* **WHAT THIS TASK INVOLVES**:
Your task is to print, exactly and only, the lines from the start of the entries below through the line with "return tag(o, label, cat, group)". Include both ends, but skip the pictures.

* **RECORDS FOR PROCESSING**:
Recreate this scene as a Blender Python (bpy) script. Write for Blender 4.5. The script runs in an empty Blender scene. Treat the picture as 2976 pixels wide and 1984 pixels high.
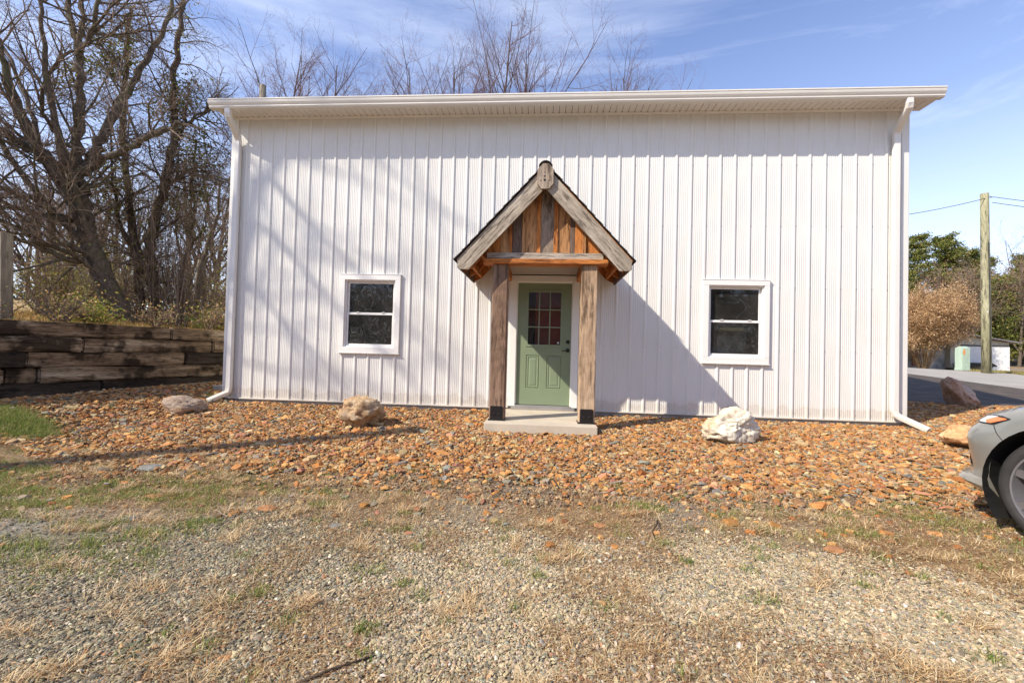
import bpy, bmesh, math, random
import numpy as np
from mathutils import Vector, Matrix, noise as mn
sc = bpy.context.scene
COL = sc.collection
R_ = math.radians
rng = np.random.default_rng(7)
random.seed(7)

# ------------------------------------------------------------------ helpers
def tag(o, label=None, cat=None, group=None, kind=None):
    if label: o['label'] = label
    if cat: o['category'] = cat
    if group: o['group'] = group
    if kind: o['kind'] = kind
    return o

def empty(name, loc=(0, 0, 0), label=None, cat=None, group=None):
    o = bpy.data.objects.new(name, None); COL.objects.link(o)
    o.location = loc; o.empty_display_size = .2
    return tag(o, label, cat, group)

def link(name, me, mat=None, parent=None, local=False):
    """world-space mesh; when a parent is given the mesh is shifted so that it keeps its place"""
    o = bpy.data.objects.new(name, me); COL.objects.link(o)
    mats = mat if isinstance(mat, (list, tuple)) else [mat]
    for m in mats:
        if m: me.materials.append(m)
    if parent:
        o.parent = parent
        if not local:
            l = Vector((0, 0, 0)); p = parent
            while p: l += p.location; p = p.parent
            me.transform(Matrix.Translation(-l))
    return o

class MB:
    def __init__(s): s.v = []; s.f = []; s.m = []
    def add(s, vs, fs, mi=0):
        b = len(s.v); s.v += [tuple(map(float, v)) for v in vs]
        s.f += [[b + i for i in f] for f in fs]; s.m += [mi] * len(fs); return s
    def box(s, x0, x1, y0, y1, z0, z1, mi=0, bev=0):
        if bev:
            b = min(bev, (x1-x0)/2.01, (y1-y0)/2.01, (z1-z0)/2.01)
            bm = bmesh_box(x0, x1, y0, y1, z0, z1, b)
            s.add(bm[0], bm[1], mi); return s
        v = [(x0, y0, z0), (x1, y0, z0), (x1, y1, z0), (x0, y1, z0), (x0, y0, z1), (x1, y0, z1), (x1, y1, z1), (x0, y1, z1)]
        s.add(v, [(0, 3, 2, 1), (4, 5, 6, 7), (0, 1, 5, 4), (1, 2, 6, 5), (2, 3, 7, 6), (3, 0, 4, 7)], mi); return s
    def prism(s, poly, axis, a0, a1, mi=0):
        """poly = 2D points in the other two axes, extruded along axis"""
        def P(p, a):
            return {'y': (p[0], a, p[1]), 'x': (a, p[0], p[1]), 'z': (p[0], p[1], a)}[axis]
        n = len(poly)
        vs = [P(p, a0) for p in poly] + [P(p, a1) for p in poly]
        fs = [list(range(n)), list(range(2*n-1, n-1, -1))] + [[(i+1) % n, i, n+i, n+(i+1) % n] for i in range(n)]
        s.add(vs, fs, mi); return s
    def tube(s, pts, r, n=8, mi=0, caps=True):
        pts = [Vector(p) for p in pts]; rs = r if isinstance(r, (list, tuple)) else [r]*len(pts)
        b = len(s.v); vs = []
        for i, p in enumerate(pts):
            t = (pts[min(i+1, len(pts)-1)] - pts[max(i-1, 0)]).normalized()
            a = t.orthogonal() if i == 0 else (a - t*a.dot(t)); a.normalize(); c = t.cross(a)
            for k in range(n):
                q = 2*math.pi*k/n; vs.append(p + (a*math.cos(q)+c*math.sin(q))*rs[i])
        fs = [[i*n+k, i*n+(k+1) % n, (i+1)*n+(k+1) % n, (i+1)*n+k] for i in range(len(pts)-1) for k in range(n)]
        if caps: fs += [list(range(n))[::-1], [(len(pts)-1)*n+k for k in range(n)]]
        s.add(vs, fs, mi); return s
    def loft(s, rings, closed=True, mi=0, caps=True):
        n = len(rings[0]); vs = [p for r in rings for p in r]
        m = n if closed else n-1
        fs = [[i*n+k, i*n+(k+1) % n, (i+1)*n+(k+1) % n, (i+1)*n+k] for i in range(len(rings)-1) for k in range(m)]
        if caps and closed: fs += [list(range(n))[::-1], [(len(rings)-1)*n+k for k in range(n)]]
        s.add(vs, fs, mi); return s
    def mesh(s, name, smooth=False):
        me = bpy.data.meshes.new(name); me.from_pydata(s.v, [], s.f)
        me.polygons.foreach_set('material_index', s.m)
        import bmesh
        bm = bmesh.new(); bm.from_mesh(me); bmesh.ops.recalc_face_normals(bm, faces=bm.faces); bm.to_mesh(me); bm.free()
        if smooth: me.polygons.foreach_set('use_smooth', [True]*len(me.polygons))
        me.update(); return me
    def build(s, name, mat, parent=None, smooth=False):
        return link(name, s.mesh(name, smooth), mat, parent)

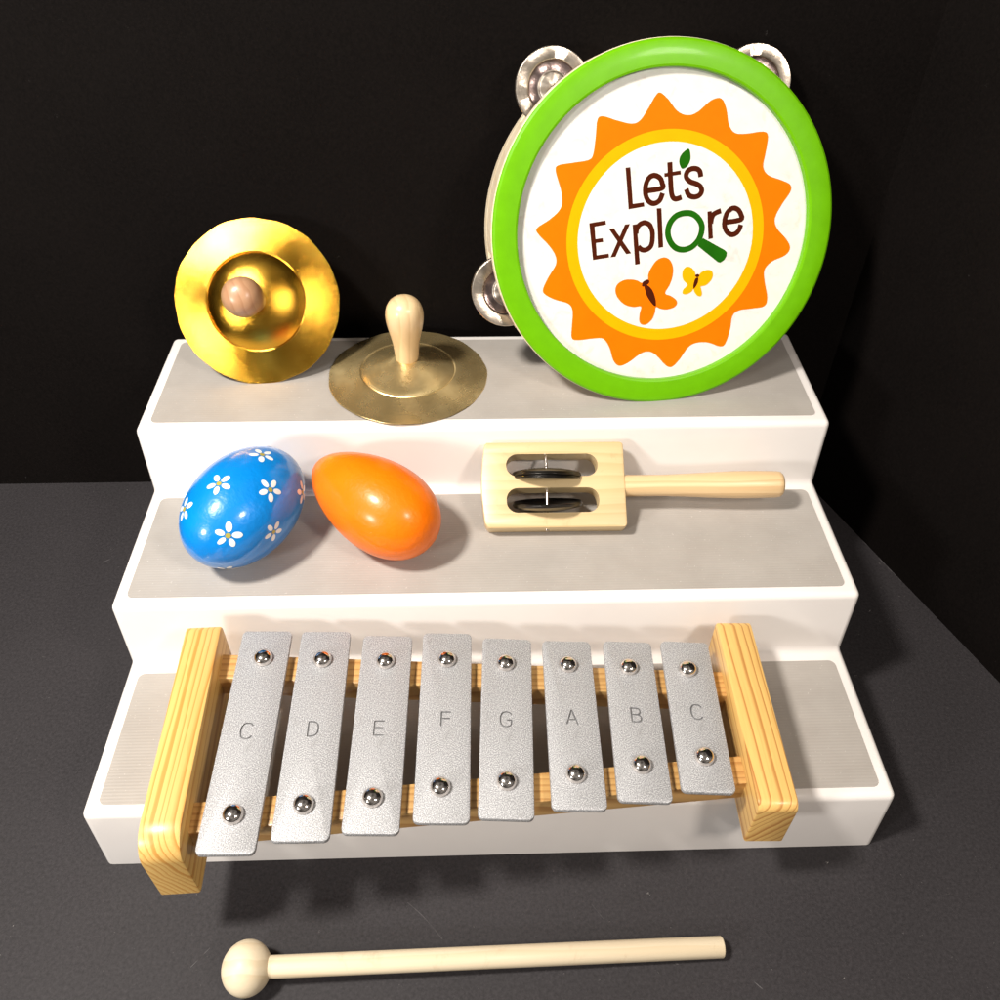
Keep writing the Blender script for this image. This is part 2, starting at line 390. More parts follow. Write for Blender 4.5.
# ------------------------------------------------------------------ tambourine
# outlines of the print, in cm on the skin (x right, y up); P polygon, S stroke, C smooth shape, O closed stroke
G = {
 'P_L':[[-2.11,3.29],[-1.861,3.314],[-1.695,1.515],[-1.104,1.562],[-1.073,1.352],[-1.917,1.251]],
 'P_E':[[-4.019,0.658],[-3.152,0.759],[-3.114,0.548],[-3.729,0.471],[-3.682,-0.157],[-3.293,-0.126],[-3.266,-0.33],[-3.656,-0.361],[-3.614,-0.993],[-2.965,-0.931],[-2.937,-1.139],[-3.818,-1.23]],
 'P_x1':[[-2.97,0.333],[-2.704,0.347],[-1.734,-0.988],[-2.014,-1.017]],
 'P_x2':[[-2.102,0.505],[-1.836,0.519],[-2.593,-1.121],[-2.862,-1.14]],
 'P_l':[[-0.408,1.229],[-0.153,1.233],[0.007,-0.757],[-0.252,-0.782]],
 'P_p1':[[-1.695,0.465],[-1.462,0.5],[-1.256,-1.565],[-1.515,-1.59]],
 'S_p2':[[-1.494,0.005],[-1.471,0.207],[-1.362,0.407],[-1.195,0.514],[-1.02,0.54],[-0.774,0.419],[-0.632,0.137],[-0.598,-0.118],[-0.613,-0.475],[-0.719,-0.729],[-0.957,-0.847],[-1.174,-0.821],[-1.37,-0.662]],
 'S_e1':[[-0.96,2.121],[-0.147,2.222],[-0.155,2.467],[-0.251,2.689],[-0.442,2.823],[-0.654,2.857],[-0.858,2.749],[-1.003,2.484],[-1.046,2.142],[-0.99,1.846],[-0.857,1.621],[-0.639,1.492],[-0.428,1.513],[-0.239,1.657],[-0.118,1.976]],
 'S_t1':[[0.22,3.468],[0.291,2.605],[0.356,2.015],[0.434,1.767],[0.557,1.665],[0.706,1.662],[0.915,1.732]],
 'P_t2':[[-0.054,2.942],[0.812,3.042],[0.835,2.847],[-0.034,2.757]],
 'S_s':[[1.912,2.681],[1.852,2.94],[1.7,3.074],[1.461,3.107],[1.229,3.024],[1.12,2.832],[1.165,2.637],[1.372,2.461],[1.67,2.358],[1.891,2.23],[1.995,2.031],[1.929,1.835],[1.766,1.729],[1.501,1.72],[1.279,1.848],[1.155,2.122]],
 'C_leaf':[[1.213,4.073],[1.31,3.794],[1.303,3.506],[1.162,3.243],[0.907,3.118],[0.753,3.323],[0.722,3.565],[0.812,3.803],[0.985,3.967]],
 'O_o':[[1.179,0.924],[1.559,0.855],[1.899,0.586],[2.086,0.227],[2.061,-0.18],[1.896,-0.535],[1.563,-0.837],[1.135,-0.945],[0.721,-0.842],[0.405,-0.525],[0.24,-0.087],[0.301,0.369],[0.549,0.717],[0.834,0.871]],
 'P_h':[[2.185,-0.398],[3.436,-1.09],[3.557,-1.223],[3.544,-1.405],[3.424,-1.612],[3.214,-1.737],[3.073,-1.697],[1.914,-0.794],[2.008,-0.59]],
 'P_r1':[[2.358,0.938],[2.582,0.964],[2.731,-0.442],[2.484,-0.478]],
 'S_r2':[[2.576,0.317],[2.609,0.595],[2.743,0.819],[3.099,0.952]],
 'S_e2':[[3.401,0.349],[4.231,0.452],[4.195,0.737],[4.053,0.941],[3.855,1.046],[3.668,1.025],[3.467,0.854],[3.346,0.553],[3.332,0.198],[3.434,-0.059],[3.584,-0.226],[3.781,-0.303],[3.994,-0.251],[4.158,-0.076],[4.244,0.188]],
 'C_bf':[[-0.803,-2.417],[-0.784,-2.133],[-0.605,-1.76],[-0.328,-1.422],[0.057,-1.288],[0.392,-1.44],[0.579,-1.853],[0.572,-2.295],[0.432,-2.737],[0.219,-3.083],[0.228,-3.244],[0.499,-3.348],[0.812,-3.583],[0.872,-3.811],[0.669,-4.001],[0.273,-4.074],[-0.064,-4.012],[-0.302,-3.908],[-0.354,-4.199],[-0.504,-4.555],[-0.793,-4.809],[-1.06,-4.821],[-1.222,-4.632],[-1.219,-4.239],[-1.134,-3.883],[-1.237,-3.816],[-1.601,-3.825],[-2.07,-3.662],[-2.446,-3.297],[-2.59,-2.909],[-2.502,-2.593],[-2.182,-2.38],[-1.79,-2.34],[-1.394,-2.42],[-1.126,-2.554]],
 'C_bb':[[-0.988,-2.698],[-0.823,-2.702],[-0.547,-2.965],[-0.359,-3.42],[-0.319,-3.842],[-0.51,-3.739],[-0.794,-3.344],[-0.943,-2.955]],
 'C_bh':[[-1.121,-2.663],[-1.062,-2.505],[-0.87,-2.402],[-0.723,-2.451],[-0.729,-2.59],[-0.92,-2.732],[-1.084,-2.759]],
 'C_sf':[[1.878,-2.406],[1.814,-2.138],[1.601,-1.911],[1.366,-1.842],[1.177,-1.963],[1.107,-2.214],[1.179,-2.534],[1.427,-2.796],[1.367,-2.89],[1.18,-3.077],[1.179,-3.27],[1.394,-3.309],[1.653,-3.206],[1.776,-3.062],[1.856,-3.257],[2.035,-3.436],[2.223,-3.461],[2.265,-3.301],[2.209,-3.074],[2.187,-2.945],[2.462,-2.888],[2.743,-2.64],[2.834,-2.355],[2.738,-2.131],[2.47,-2.079],[2.18,-2.179],[2.014,-2.365]],
 'C_sb':[[1.915,-2.458],[2.023,-2.493],[1.976,-2.779],[1.788,-3.043],[1.761,-2.837],[1.828,-2.551]],
 'C_sh':[[1.828,-2.341],[1.942,-2.268],[2.078,-2.335],[2.018,-2.423],[1.899,-2.419]],
 'C_sun':[[-0.368,6.747],[0.064,6.411],[0.541,5.871],[1.076,5.662],[1.59,5.789],[2.297,6.313],[2.813,6.372],[3.106,5.9],[3.289,5.155],[3.626,4.74],[4.238,4.675],[5.143,4.742],[5.426,4.504],[5.365,3.742],[5.282,3.042],[5.587,2.612],[6.314,2.341],[6.84,2.087],[6.88,1.726],[6.449,1.081],[6.14,0.428],[6.29,-0.094],[6.88,-0.705],[7.123,-1.164],[6.891,-1.538],[6.121,-1.854],[5.761,-2.274],[5.823,-2.894],[6.039,-3.761],[5.906,-4.231],[5.228,-4.323],[4.418,-4.394],[4.085,-4.703],[4.01,-5.374],[3.779,-6.178],[3.461,-6.331],[2.748,-6.064],[2.089,-6.043],[1.611,-6.272],[1.156,-6.913],[0.717,-7.311],[0.346,-7.182],[-0.177,-6.622],[-0.599,-6.363],[-1.087,-6.429],[-1.805,-6.896],[-2.325,-7.043],[-2.662,-6.704],[-2.896,-5.965],[-3.233,-5.471],[-3.799,-5.421],[-4.685,-5.457],[-5.009,-5.287],[-4.985,-4.621],[-4.947,-3.837],[-5.189,-3.441],[-5.902,-3.189],[-6.454,-2.866],[-6.532,-2.557],[-6.221,-1.958],[-5.834,-1.366],[-5.837,-0.918],[-6.148,-0.392],[-6.762,0.283],[-6.762,0.574],[-6.152,0.922],[-5.622,1.342],[-5.443,1.767],[-5.509,2.406],[-5.756,3.25],[-5.639,3.553],[-4.893,3.649],[-4.072,3.745],[-3.823,3.975],[-3.692,4.724],[-3.595,5.599],[-3.305,5.768],[-2.559,5.543],[-1.812,5.37],[-1.373,5.525],[-0.955,6.093],[-0.612,6.619]],
}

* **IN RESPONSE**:
Recreate this scene as a Blender Python (bpy) script. Write for Blender 4.5. The script runs in an empty Blender scene. Treat the picture as 2976 pixels wide and 1984 pixels high.
import bpy, bmesh, math, random
import numpy as np
from mathutils import Vector, Matrix, noise as mn
sc = bpy.context.scene
COL = sc.collection
R_ = math.radians
rng = np.random.default_rng(7)
random.seed(7)

# ------------------------------------------------------------------ helpers
def tag(o, label=None, cat=None, group=None, kind=None):
    if label: o['label'] = label
    if cat: o['category'] = cat
    if group: o['group'] = group
    if kind: o['kind'] = kind
    return o

def empty(name, loc=(0, 0, 0), label=None, cat=None, group=None):
    o = bpy.data.objects.new(name, None); COL.objects.link(o)
    o.location = loc; o.empty_display_size = .2
    return tag(o, label, cat, group)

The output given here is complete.